The glamour of the Obama family is not that of the dynastic Kennedys, even though both are young, effortlessly stylish and athletic (see his buff vacation photos). Nor is it that of the Reagans, with their Hollywood pedigree, even though there is no denying the Obamas’ star power. The Obamas are adored by celebrities—from Oprah to Will.I.Am to Scarlett Johansson—but unlike Bill Clinton, who seemed to love nothing more than a celebrity photo op, they keep stars at arm’s length so as not to appear frivolous or pandering.

They always look impeccable, and yet it doesn’t feel like they’re products of teams of stylists. “Mrs. Obama is fascinating because it’s very unusual to see an American go this far in terms of experimenting with young designers,” says Mears. “Some of the risks she’s taken I think have not been as well received, but the fact that she’s wearing Narciso Rodriguez, Jason Wu, Isabel Toledo—people even mainstream fashion press don’t really wear—I think that’s innate.”

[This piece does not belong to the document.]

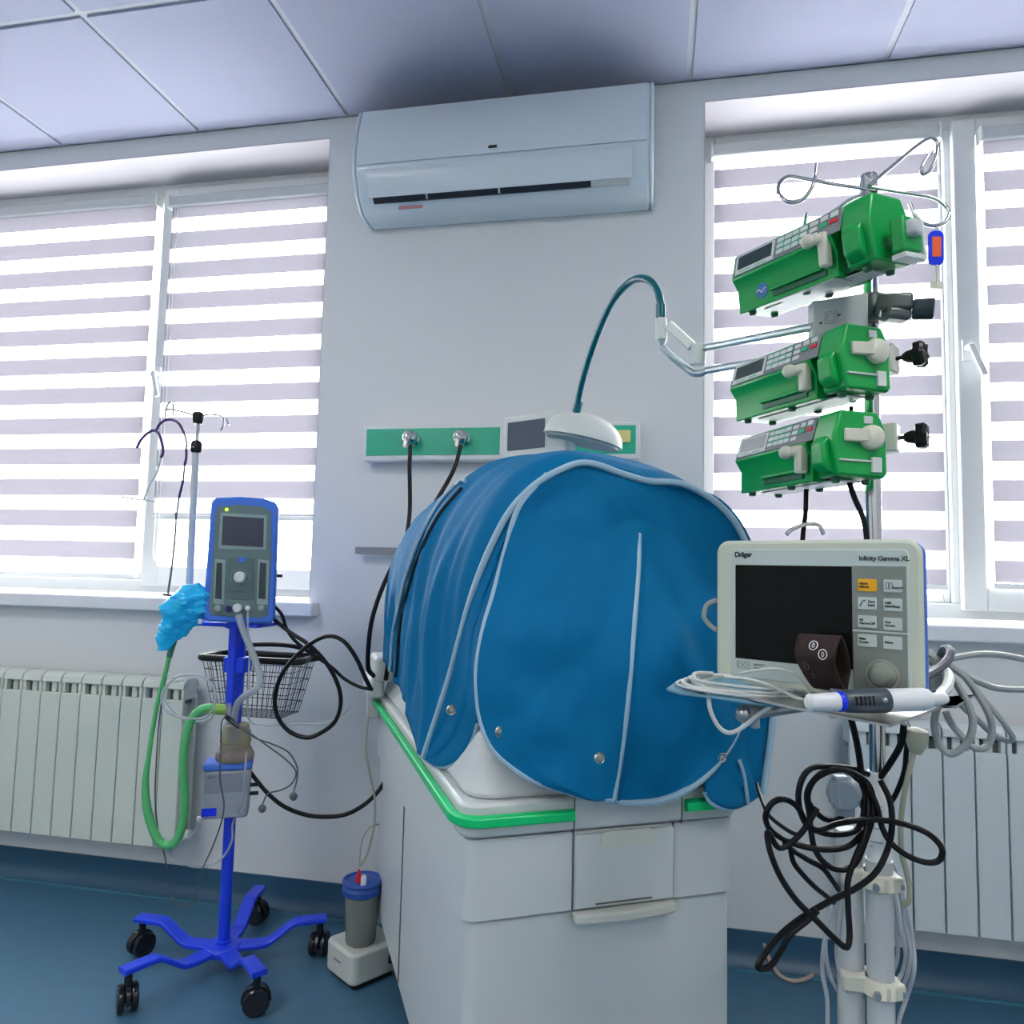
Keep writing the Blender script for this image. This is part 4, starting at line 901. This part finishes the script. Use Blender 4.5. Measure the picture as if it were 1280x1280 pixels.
ad = thing('power_adapter', 'blue-grey power plug adapter hanging in the black cord tangle', 'adapter', atD(1055, 1010, 1.09))
q0 = atD(1055, 990, 1.09); dd = (FW*.85+SX*.4).normalized()
worldparent(B().lathe([(.022, -.008), (.0245, 0), (.0245, .016), (.020, .020)], q0-dd*.01, dd, 10).build('body', ADAPT, bevel=.002), ad)
worldparent(B().obox(atD(1042, 990, 1.085), atD(1060, 990, 1.085), .018, .048).build('plug_block', ADAPT, bevel=.003), ad)
worldparent(B().obox(atD(1057, 1005, 1.09), atD(1057, 1019, 1.09), .024, .016).build('cord_grip', ADAPT, bevel=.002), ad)
# pale cables tied along the lower tube
random.seed(11)
side = [([(1052, 1085), (1042, 1110), (1034, 1150), (1032, 1190), (1040, 1225), (1056, 1250), (1072, 1262)], 'outer pale lead looping down left of the lower tube'),
        ([(1058, 1090), (1052, 1120), (1048, 1160), (1046, 1195), (1054, 1228), (1066, 1250), (1078, 1256)], 'inner pale lead looping down left of the lower tube'),
        ([(1048, 1100), (1038, 1140), (1030, 1180), (1028, 1215), (1034, 1250), (1034, 1300)], 'pale lead hanging straight down left of the lower tube'),
        ([(1118, 1090), (1126, 1120), (1130, 1150), (1136, 1175), (1138, 1200), (1132, 1225), (1120, 1245), (1112, 1258)], 'outermost pale lead bowing right of the lower tube'),
        ([(1112, 1095), (1120, 1130), (1124, 1160), (1132, 1190), (1128, 1215), (1116, 1235), (1108, 1245)], 'second pale lead bowing right of the lower tube'),
        ([(1110, 1100), (1114, 1130), (1120, 1165), (1122, 1195), (1114, 1220), (1104, 1238)], 'innermost pale lead right of the lower tube'),
        ([(1098, 1062), (1112, 1075), (1122, 1092), (1130, 1130), (1140, 1170), (1143, 1210), (1134, 1245), (1124, 1275), (1118, 1310)], 'long pale lead furthest right of the lower tube')]
for pts_, lb in side: cable('patient_lead', mat('cable_pale', (.42, .45, .50), .45), [(u, v, 1.20+.012*math.sin(v*.02+u)) for u, v in pts_], .0034, lb)
tg = thing('paper_tags', 'printed white label sleeve wrapped on the pole behind the black coil', 'label', atD(1100, 1060, 1.17))
worldparent(B().lathe([(.0174, 0), (.0177, .002), (.0177, .10), (.0174, .102)], V(PX, PYY-.001, .715), V(0, 0, 1), 24).build('sleeve', PANW), tg)
for i, z in enumerate((.722, .73, .752, .766, .773, .780, .787)):
    P_ = [V(PX+.018*math.cos(a_), PYY-.001+.018*math.sin(a_), z) for a_ in [math.radians(-150+8*j) for j in range(3 if i == 0 else 9)]]
    worldparent(B().tube(P_, .0007, 5).build('print_line', TXTG), tg)
cable('floor_cable', CABR, [atD(905, 1160, 2.25), (925, 1163, 2.22), (942, 1168, 2.20), (955, 1180, 2.17), (962, 1200, 2.15), atZ(975, 1219, .007), atZ(992, 1226, .007), atZ(1010, 1222, .007), atZ(1024, 1212, .007), atZ(1045, 1205, .007), atZ(1075, 1206, .007)], .0055, 'pinkish cable drooping onto the blue floor behind the pole')

# ------------------------------------------------------------------ blue stand with castors
SXP, SYP = -1.21, -.38
bs = thing('rolling_stand', 'bright blue five-legged rolling stand with black castors at the left', 'stand', (SXP, SYP, 0))
bw = lambda o: worldparent(o, bs)
B().cyl(V(0, 0, .055), V(0, 0, .97), .0165, n=28).build('pole', STANDB, bs)
B().lathe([(.050, .045), (.052, .060), (.046, .068), (.022, .071)], n=28).build('hub', STANDB, bs)
B().lathe([(.020, .0705), (.0215, .073), (.0215, .078), (.018, .080)], n=24).build('pole_foot', STANDB, bs)
for a_ in (-116, 179, 100, 28.5, -40):
    t_ = math.radians(a_); d = V(math.cos(t_), math.sin(t_), 0); s_ = V(-d.y, d.x, 0)
    prof2 = [(.015, .058, .026), (.06, .056, .025), (.11, .055, .022), (.135, .064, .021), (.185, .098, .020), (.21, .104, .020), (.285, .104, .020)]
    P_ = cr([V(r, h, w) for r, h, w in prof2], 4)
    rows = [[d*p.x+s_*p.z+V(0, 0, p.y-.007), d*p.x+s_*p.z+V(0, 0, p.y+.007), d*p.x-s_*p.z+V(0, 0, p.y+.007), d*p.x-s_*p.z+V(0, 0, p.y-.007)] for p in P_]
    lg = B().grid(rows, True); lg.add(rows[0], [(0, 1, 2, 3)]); lg.add(rows[-1], [(3, 2, 1, 0)])
    lg.build('leg', STANDB, bs, bevel=.0035)
    caster(bs, d.x*.268, d.y*.268, .034, .098, ang=t_+1.2)
# accessory rod with knobs and hooks
R0 = V(-.158, -.04, 0)
def RDP(u, v, dy=0): return atY(u, v, SYP-.04+dy)-V(SXP, SYP, 0)
B().cyl(RDP(236, 745), RDP(245, 560), .0105, n=18).build('rod', LGREY, bs)
B().cyl(RDP(245, 562), RDP(248, 528), .0055, n=16).build('rod', LGREY, bs)
B().lathe([(.013, 0), (.0155, .01), (.0165, .030), (.012, .036)], RDP(247, 530), V(0, 0, 1), 18).build('end_knob', BLKP, bs)
o = B().lathe([(.013, 0), (.0165, .006), (.0165, .026), (.012, .036)], RDP(245, 566), V(0, 0, 1), 18).build('lock_knob', BLKP, bs)
B().ball(RDP(246, 560)-V(0, .017, 0), .0035).build('screw', CHROME, o)
for pts_ in ([(248, 522), (262, 518), (278, 521), (279, 532), (276, 538)], [(278, 521), (283, 524), (286, 531)], [(246, 520), (225, 514), (208, 512), (207, 524)], [(208, 512), (211, 504), (216, 505), (217, 520)]):
    B().tube(cr([RDP(*p) for p in pts_], 5), .0030, 8).build('hook', STEEL, bs)
B().tube(cr([RDP(152, 621), RDP(168, 624), RDP(180, 625), RDP(194, 627)], 3), .0028, 6).build('cross_hook', LGREY, bs)
B().obox(V(-.155, -.04, 1.02), V(0, 0, .96), .03, .02).build('rod_bracket', STANDB, bs, bevel=.003)
B().box(-.012, .012, -.04, .02, .74, .985).build('mount_plate', STANDB, bs, bevel=.003)
B().box(-.030, .036, -.032, .018, .835, .880).build('mount_block', STANDB, bs, bevel=.004)
B().box(-.095, .105, -.085, .03, .972, .984).build('shelf', STANDB, bs, bevel=.003)
# wire basket behind the pole
bk = B(); zt, zb_ = .868, .70; tx0, tx1, bx0, bx1 = -.135, .165, -.095, .125; yt0, yt1, yb0, yb1 = .025, .165, .035, .145
def bkc(s_, t_, z): f_ = (z-zb_)/(zt-zb_); return V((bx0+(tx0-bx0)*f_)*(1-s_)+(bx1+(tx1-bx1)*f_)*s_, (yb0+(yt0-yb0)*f_)*(1-t_)+(yb1+(yt1-yb1)*f_)*t_, z)
for z in [zb_+i*(zt-zb_)/5 for i in range(5)]: bk.tube([bkc(0, 0, z), bkc(1, 0, z), bkc(1, 1, z), bkc(0, 1, z)], .0013, 5, True)
for i in range(15):
    s_ = i/14; bk.tube([bkc(s_, 0, zt), bkc(s_, 0, zb_), bkc(s_, 1, zb_), bkc(s_, 1, zt)], .0011, 5)
for i in range(1, 7):
    t_ = i/7; bk.tube([bkc(0, t_, zt), bkc(0, t_, zb_), bkc(1, t_, zb_), bkc(1, t_, zt)], .0011, 5)
bko = bk.build('wire_basket', BLKP, bs)
B().tube(cr([bkc(0, 0, zt), bkc(.5, 0, zt), bkc(1, 0, zt), bkc(1.03, .5, zt), bkc(1, 1, zt), bkc(.5, 1, zt), bkc(0, 1, zt), bkc(-.03, .5, zt)], 8, True), .0105, 10, True).build('basket_rim', BLKP, bko)
B().tube(cr([bkc(.02, 1.02, zt+.014), bkc(.35, 1.02, zt+.03), bkc(.7, 1.02, zt+.03), bkc(.98, 1.02, zt+.014)], 8), .008, 10).build('basket_handle', BLKP, bko)

# ------------------------------------------------------------------ breathing unit
UO = atD(299, 779, 2.05); SC = 2.05/FPX
un = thing('breathing_unit', 'blue-framed grey breathing support unit with small screen on top of stand', 'medical device', UO)
un.rotation_euler = (Matrix((SX, -FW*-1, UX)).transposed()).to_euler()
un.rotation_euler = (Matrix.Rotation(math.radians(27), 4, 'Z') @ Matrix.Rotation(math.radians(1.2), 4, 'Y')).to_euler()
xh = V(math.cos(math.radians(27)), math.sin(math.radians(27)), 0)
def plane_uv(root):
    Mi = (Matrix.Translation(root.location) @ root.rotation_euler.to_matrix().to_4x4()).inverted(); c = Mi @ CAM
    def f(u, v): k = Mi.to_3x3() @ ray(u, v); q = c+k*(-c.y/k.y); return q.x, q.z
    return f
U = plane_uv(un)
def upoly(pts_, y0, h_): 
    P_ = [U(*p) for p in pts_]; return B().prism(P_, Matrix(((1, 0, 0, 0), (0, 0, 1, y0), (0, 1, 0, 0), (0, 0, 0, 1))), h_)
fr = [(253, 770), (257, 720), (263, 640), (264, 626), (270, 622), (300, 620.5), (330, 623), (345, 628), (348, 635), (346, 700), (343, 775), (338, 780), (300, 779.5), (258, 777)]
upoly(fr, 0, .075).build('case', UNITB, un, bevel=.007)
fc_ = [(261, 764), (266, 700), (270, 638), (275, 633), (300, 631), (330, 634), (339, 640), (339, 700), (335, 768), (331, 772), (300, 771.5), (265, 769)]
upoly(fc_, -.002, .004).build('front_plate', UNITG, un, bevel=.001)
upoly([(273, 686), (276, 641), (334, 644), (333, 688)], -.004, .003).build('screen_frame', UNITL, un, bevel=.001)
upoly([(277, 681), (279, 645), (330, 648), (329, 684)], -.0055, .003).build('screen', mat('unit_screen', (.045, .05, .08), .2), un, bevel=.0005)
B().ball(V(U(283.5, 637)[0], -.003, U(283.5, 637)[1]), .0042).build('status_light', LED, un)
upoly([(282, 747), (285, 697), (317, 698), (316, 748), (310, 750), (288, 749)], -.004, .003).build('centre_panel', mat('unit_grey_dark', (.095, .165, .16), .45), un, bevel=.001)
upoly([(297, 702), (299, 697), (309, 696), (308, 700), (303, 703)], -.006, .003).build('blue_print', UNITB, un)
for (a, b) in (((270, 700), (279, 701)), ((324, 702), (334, 703))):
    upoly([(a[0]-3, 755), (a[0]-1, 699), (b[0]+3, 700), (b[0]+1, 756)], -.0035, .002).build('gauge_frame', UNITL, un, bevel=.0008)
    upoly([(a[0]-1, 748), (a[0]+1, 703), (b[0]-1, 704), (b[0]-2, 749)], -.0045, .002).build('gauge_tube', mat('gauge_dark', (.03, .05, .06), .3), un)
    x, z = U(a[0]+2.5, 760); B().lathe([(.010, 0), (.009, .012), (.006, .014)], V(x, -.002, z), V(0, -1, 0), 18).build('gauge_knob', UNITL, un)
x, z = U(300, 721.5); B().lathe([(.0165, 0), (.0155, .004), (.0145, .004), (.0135, .016), (.011, .018)], V(x, -.004, z), V(0, -1, 0), 26).build('dial', WHT, un)
B().tube([V(x+.024*math.cos(math.radians(q)), -.0068, z+.022*math.sin(math.radians(q))) for q in range(-35, 216, 10)], .0006, 5).build('dial_scale', UNITL, un)
x, z = U(287, 740); text('lettering', 'O2 Blender', .0075, face_M(x, -.0065, z), TXT, un)
x, z = U(286, 761); B().lathe([(.009, 0), (.008, .006)], V(x, -.002, z), V(0, -1, 0), 16).build('port', mat('port_navy', (.005, .01, .14), .4), un)
x, z = U(297, 760); B().lathe([(.0125, 0), (.0125, .018), (.010, .022)], V(x, -.002, z), V(0, -1, 0), 18).build('port', WHT, un)
x, z = U(310, 760); B().lathe([(.007, 0), (.007, .014), (.005, .016)], V(x, -.002, z), V(0, -1, 0), 16).build('port', WHT, un)
x, z = U(347, 720); B().cyl(V(x-.01, .05, z), V(x+.012, .05, z), .0045, n=12).build('side_peg', BLKP, un)
for q in (640, 654): 
    x, z = U(264, q); B().box(x-.004, x+.002, .02, .06, z-.009, z+.009).build('side_grip', UNITB, un, bevel=.002)
x, z = U(250, 777); B().box(x-.005, x+.005, -.004, .004, z-.007, z+.007).build('corner_clip', WHT, un, bevel=.001)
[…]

Perhaps most remarkable, observers say, is how Barack Obama glamorized the office of the president-elect, “an office that technically does not exist,” says Orman. “After he won the election, he held a press conference in Chicago, put a seal up and the seal said, the ‘President-Elect of the United States.’ Then all of the reporters started calling him ‘Mr. President-Elect’ and he held press conferences. I mean we’ve had people with small transition teams before. But we’ve never had someone walking around saying, I represent the office of the president-elect. So he got people to buy into that and he really elevated it.” In a sense, he has already accomplished what perhaps no president in history has managed to do: instill the presidential office with glamour and sex appeal, despite—and even because of—his sheen of modesty.